Adventures with water, clay soil and many stones
That project finally complete!
Squared up with the new soil mixture
Clay soil starts to dry a bit.
This is how the low spot looked in the first place.
It was 1992 and we were looking for a home lot on a lake. As a native of Minnesota, I yearned for a lake view, and we finally found the right place in northern Scott County.
It is a corner lot with a spacious yard, but in 1992 it was covered in weeds. Our first foray into the space was with our 2-year-old toddler daughter and an 18-inch lawn mower. It took hours to mow down the weeds.
After the house was finished in February 1993, I came up with main garden plans. A space out front would be the start, but I was in for a shock. The nice black soil we enjoyed in our Davenport gardens was not available at the new place. Instead we faced working in hard clay soil.
As reported several times by Alma Gaul of the Quad-City Times, homebuilders routinely remove the black soil during the building process and sell it elsewhere. Homeowners are left with the non-porous and horrible clay soil for the lawn and gardens.
A smart gardener suggested I simply get rid of the hard clay. "That's what I do," she said. In the 25-plus years we've lived here, we hauled away clay soil or buried it under a load of good black dirt that we purchased for this purpose.
The only clay soil I could find this year was in a low point of our patio area. This location is filled with small 'cobbie' stones that sit upon landscape fabric that needed to be replaced. The record rainfall this year meant this low spot collected an enormous amount of water. The project took several weeks:
1. In May, I started to remove the water collected. An estimated 75 gallons of water was ultimately hauled in buckets well away from the patio.
2. Several recent days were sunny and dry. I let the hard clay soil bake as much as possible in the sunshine.
3. Last week, I dug up several inches of the still damp and sticky clay soil and hauled it away.
4. I replaced that clay soil with a concoction of black soil, vermiculite, perlite, and peat moss. This I mixed up in the wheelbarrow and poured in the space.
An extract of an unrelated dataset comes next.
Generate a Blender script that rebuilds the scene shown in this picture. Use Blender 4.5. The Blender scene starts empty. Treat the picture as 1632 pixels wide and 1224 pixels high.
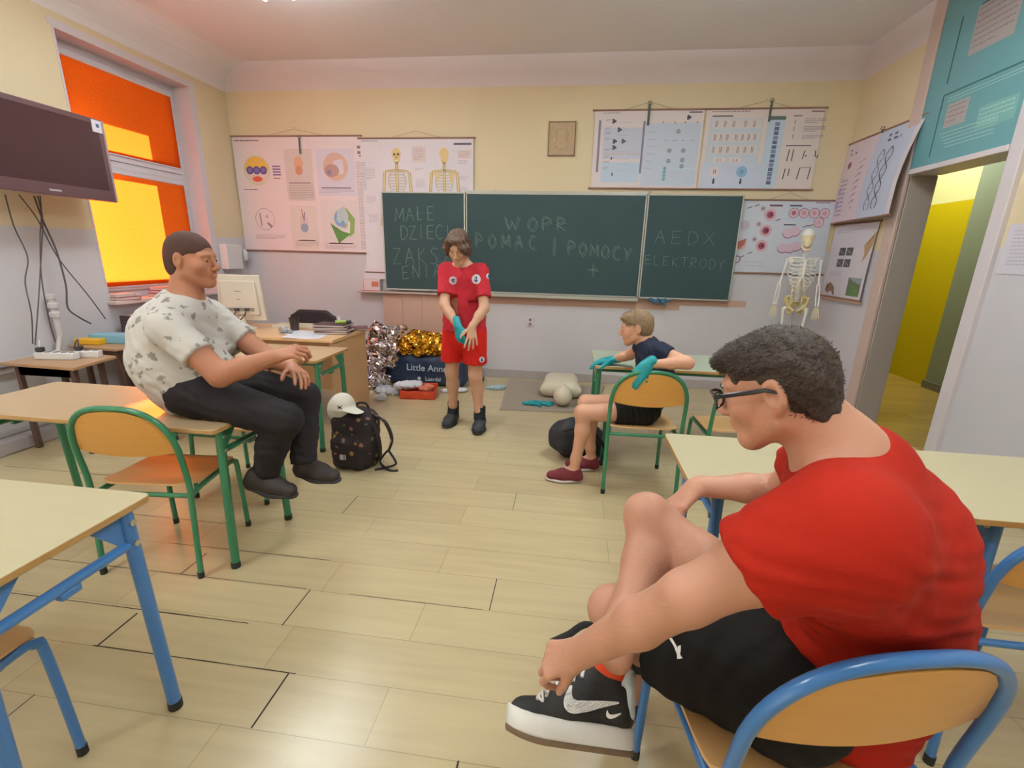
import bpy, bmesh, math, random
import numpy as np
from mathutils import Vector, Matrix
random.seed(7)
PI = math.pi
sc = bpy.context.scene
COL = sc.collection
# ------------------------------------------------------------------ camera
FPX = 734.77                       # focal length in pixels of the 1632 wide frame
PITCH, YAW, ROLL, CAMH = 0.2726, 0.1219, 0.0252, 1.460
def cam_axes():
    cy, sy, cp, sp = math.cos(YAW), math.sin(YAW), math.cos(PITCH), math.sin(PITCH)
    f = Vector((-sy*cp, cy*cp, -sp)); r = Vector((cy, sy, 0)); u = r.cross(f)
    cr, sr = math.cos(ROLL), math.sin(ROLL)
    return cr*r + sr*u, -sr*r + cr*u, f
cam = bpy.data.objects.new('camera', bpy.data.cameras.new('camera'))
COL.objects.link(cam)
_r, _u, _f = cam_axes()
m = Matrix((_r, _u, -_f)).transposed().to_4x4(); m.translation = (0, 0, CAMH)
cam.matrix_world = m
cam.data.sensor_width = 36; cam.data.lens = FPX/1632*36; cam.data.clip_start = .02
sc.camera = cam
# ------------------------------------------------------------------ world, sun, exposure
w = bpy.data.worlds.new('daylight'); sc.world = w; w.use_nodes = True
wn = w.node_tree; bgn = wn.nodes['Background']
bgn.inputs[0].default_value = (.86, .93, 1, 1); bgn.inputs[1].default_value = 1.15
sun = bpy.data.objects.new('sun', bpy.data.lights.new('sun', 'SUN')); COL.objects.link(sun)
sun.data.energy = 95; sun.data.angle = .009; sun.data.color = (1, .95, .86)
SUND = Vector((1, -1.07, -.75)).normalized()
sun.rotation_euler = SUND.to_track_quat('-Z', 'Y').to_euler()
sc.view_settings.view_transform = 'Standard'; sc.view_settings.look = 'None'
sc.view_settings.exposure = -0.86; sc.view_settings.gamma = 1; sc.view_settings.use_curve_mapping = False
# room measures
D, XL, XR, ZC = 5.475, -4.04, 2.684, 3.464      # back wall y, left x, right x, ceiling z
ZY, ZW = 3.17, 1.567                            # top of the yellow, top of the lilac dado
YB = -2.6                                       # wall behind the camera
# ------------------------------------------------------------------ helpers
def at(px, py, X=None, Y=None, Z=None):
    """point of the room seen at a pixel of the photograph, on the plane x=X, y=Y or z=Z"""
    d = _r*((px-816)/FPX) - _u*((py-612)/FPX) + _f
    o = Vector((0, 0, CAMH))
    t = X/d.x if X is not None else (Y/d.y if Y is not None else (Z-CAMH)/d.z)
    return o + d*t
def srgb(h):
    h = h.lstrip('#'); c = [int(h[i:i+2], 16)/255 for i in (0, 2, 4)]
    return tuple((x/12.92 if x <= .04045 else ((x+.055)/1.055)**2.4) for x in c)
_mats = {}
def mat(name, col='#888888', rough=.6, metal=0, var=.06, scale=8, bump=0, bscale=60, spec=.5, trans=0, coat=0, sss=0, emit=None, es=0):
    if name in _mats: return _mats[name]
    m = bpy.data.materials.new(name); m.use_nodes = True; nt = m.node_tree; n = nt.nodes; L = nt.links
    b = n['Principled BSDF']; c = srgb(col) if isinstance(col, str) else col
    b.inputs['Roughness'].default_value = rough; b.inputs['Metallic'].default_value = metal
    b.inputs['Specular IOR Level'].default_value = spec
    b.inputs['Coat Weight'].default_value = coat
    b.inputs['Transmission Weight'].default_value = trans
    if sss:
        b.inputs['Subsurface Weight'].default_value = sss; b.inputs['Subsurface Radius'].default_value = (.012, .005, .003); b.inputs['Subsurface Scale'].default_value = 1
    tc = n.new('ShaderNodeTexCoord')
    nz = n.new('ShaderNodeTexNoise'); nz.inputs['Scale'].default_value = scale; nz.inputs['Detail'].default_value = 3
    L.new(tc.outputs['Object'], nz.inputs['Vector'])
    mx = n.new('ShaderNodeMix'); mx.data_type = 'RGBA'
    mx.inputs[6].default_value = (*[x*(1-var) for x in c], 1); mx.inputs[7].default_value = (*[min(1, x*(1+var)) for x in c], 1)
    L.new(nz.outputs['Fac'], mx.inputs[0]); L.new(mx.outputs[2], b.inputs['Base Color'])
    if emit: b.inputs['Emission Color'].default_value = (*emit, 1); b.inputs['Emission Strength'].default_value = es
    if bump:
        n2 = n.new('ShaderNodeTexNoise'); n2.inputs['Scale'].default_value = bscale; n2.inputs['Detail'].default_value = 4
        L.new(tc.outputs['Object'], n2.inputs['Vector'])
        bp = n.new('ShaderNodeBump'); bp.inputs['Strength'].default_value = bump; bp.inputs['Distance'].default_value = .01
        L.new(n2.outputs['Fac'], bp.inputs['Height']); L.new(bp.outputs['Normal'], b.inputs['Normal'])
    m['_b'] = 1; _mats[name] = m
    return m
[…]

I covered it with new landscape fabric and piled in the cobbie rocks, one by one.
Clay soil might be amended by such items as perlite and vermiculite, according to garden experts. The peat moss will work in the short term, I have learned, so this exercise might have to be repeated in a few years.
It looks nice again. This area also happens to be located below bird feeders we stock in the wintertime, so it collects remains of the seed we use. Now it is all cleaned up.
The hope is the new soil mixture below the rocks will soak up water a little better than that hard clay, which is possibly the worst water collector known to gardeners.